──────── Source data

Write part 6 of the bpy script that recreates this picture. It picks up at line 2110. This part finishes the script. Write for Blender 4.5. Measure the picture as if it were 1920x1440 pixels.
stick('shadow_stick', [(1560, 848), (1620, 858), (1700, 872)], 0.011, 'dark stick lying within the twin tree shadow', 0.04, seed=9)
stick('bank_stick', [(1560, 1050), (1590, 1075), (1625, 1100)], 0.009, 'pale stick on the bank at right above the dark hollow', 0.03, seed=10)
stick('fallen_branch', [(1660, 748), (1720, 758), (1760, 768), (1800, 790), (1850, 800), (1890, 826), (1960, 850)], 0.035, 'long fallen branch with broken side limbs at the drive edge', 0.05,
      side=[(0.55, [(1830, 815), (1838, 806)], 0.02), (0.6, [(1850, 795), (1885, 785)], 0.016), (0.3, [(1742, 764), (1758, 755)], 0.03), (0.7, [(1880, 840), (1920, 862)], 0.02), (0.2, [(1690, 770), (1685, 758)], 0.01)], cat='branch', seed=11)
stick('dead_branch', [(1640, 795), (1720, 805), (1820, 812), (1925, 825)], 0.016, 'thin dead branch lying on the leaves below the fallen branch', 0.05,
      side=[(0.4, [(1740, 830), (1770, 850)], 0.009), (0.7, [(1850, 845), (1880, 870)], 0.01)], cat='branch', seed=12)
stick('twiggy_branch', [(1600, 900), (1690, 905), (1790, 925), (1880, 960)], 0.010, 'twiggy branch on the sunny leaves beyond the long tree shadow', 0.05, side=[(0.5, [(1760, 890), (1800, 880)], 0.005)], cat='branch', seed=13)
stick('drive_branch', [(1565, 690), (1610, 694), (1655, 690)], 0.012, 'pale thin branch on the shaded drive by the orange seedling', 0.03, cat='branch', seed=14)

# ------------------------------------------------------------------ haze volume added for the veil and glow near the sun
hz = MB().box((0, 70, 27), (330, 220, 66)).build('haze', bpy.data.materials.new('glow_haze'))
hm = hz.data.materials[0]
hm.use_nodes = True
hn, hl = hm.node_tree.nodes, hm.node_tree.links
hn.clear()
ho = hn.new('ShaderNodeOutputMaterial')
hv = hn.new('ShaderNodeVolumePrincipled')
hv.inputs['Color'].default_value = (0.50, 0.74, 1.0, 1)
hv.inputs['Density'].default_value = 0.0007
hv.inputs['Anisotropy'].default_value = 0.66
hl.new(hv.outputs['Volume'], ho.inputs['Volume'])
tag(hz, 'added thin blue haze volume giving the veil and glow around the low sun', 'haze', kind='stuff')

────────────────

◆ The task ◆
Transcribe the material above word for word.

◆ Complete output ◆
Write part 6 of the bpy script that recreates this picture. It picks up at line 2110. This part finishes the script. Write for Blender 4.5. Measure the picture as if it were 1920x1440 pixels.
stick('shadow_stick', [(1560, 848), (1620, 858), (1700, 872)], 0.011, 'dark stick lying within the twin tree shadow', 0.04, seed=9)
stick('bank_stick', [(1560, 1050), (1590, 1075), (1625, 1100)], 0.009, 'pale stick on the bank at right above the dark hollow', 0.03, seed=10)
stick('fallen_branch', [(1660, 748), (1720, 758), (1760, 768), (1800, 790), (1850, 800), (1890, 826), (1960, 850)], 0.035, 'long fallen branch with broken side limbs at the drive edge', 0.05,
      side=[(0.55, [(1830, 815), (1838, 806)], 0.02), (0.6, [(1850, 795), (1885, 785)], 0.016), (0.3, [(1742, 764), (1758, 755)], 0.03), (0.7, [(1880, 840), (1920, 862)], 0.02), (0.2, [(1690, 770), (1685, 758)], 0.01)], cat='branch', seed=11)
stick('dead_branch', [(1640, 795), (1720, 805), (1820, 812), (1925, 825)], 0.016, 'thin dead branch lying on the leaves below the fallen branch', 0.05,
      side=[(0.4, [(1740, 830), (1770, 850)], 0.009), (0.7, [(1850, 845), (1880, 870)], 0.01)], cat='branch', seed=12)
stick('twiggy_branch', [(1600, 900), (1690, 905), (1790, 925), (1880, 960)], 0.010, 'twiggy branch on the sunny leaves beyond the long tree shadow', 0.05, side=[(0.5, [(1760, 890), (1800, 880)], 0.005)], cat='branch', seed=13)
stick('drive_branch', [(1565, 690), (1610, 694), (1655, 690)], 0.012, 'pale thin branch on the shaded drive by the orange seedling', 0.03, cat='branch', seed=14)

# ------------------------------------------------------------------ haze volume added for the veil and glow near the sun
hz = MB().box((0, 70, 27), (330, 220, 66)).build('haze', bpy.data.materials.new('glow_haze'))
hm = hz.data.materials[0]
hm.use_nodes = True
hn, hl = hm.node_tree.nodes, hm.node_tree.links
hn.clear()
ho = hn.new('ShaderNodeOutputMaterial')
hv = hn.new('ShaderNodeVolumePrincipled')
hv.inputs['Color'].default_value = (0.50, 0.74, 1.0, 1)
hv.inputs['Density'].default_value = 0.0007
hv.inputs['Anisotropy'].default_value = 0.66
hl.new(hv.outputs['Volume'], ho.inputs['Volume'])
tag(hz, 'added thin blue haze volume giving the veil and glow around the low sun', 'haze', kind='stuff')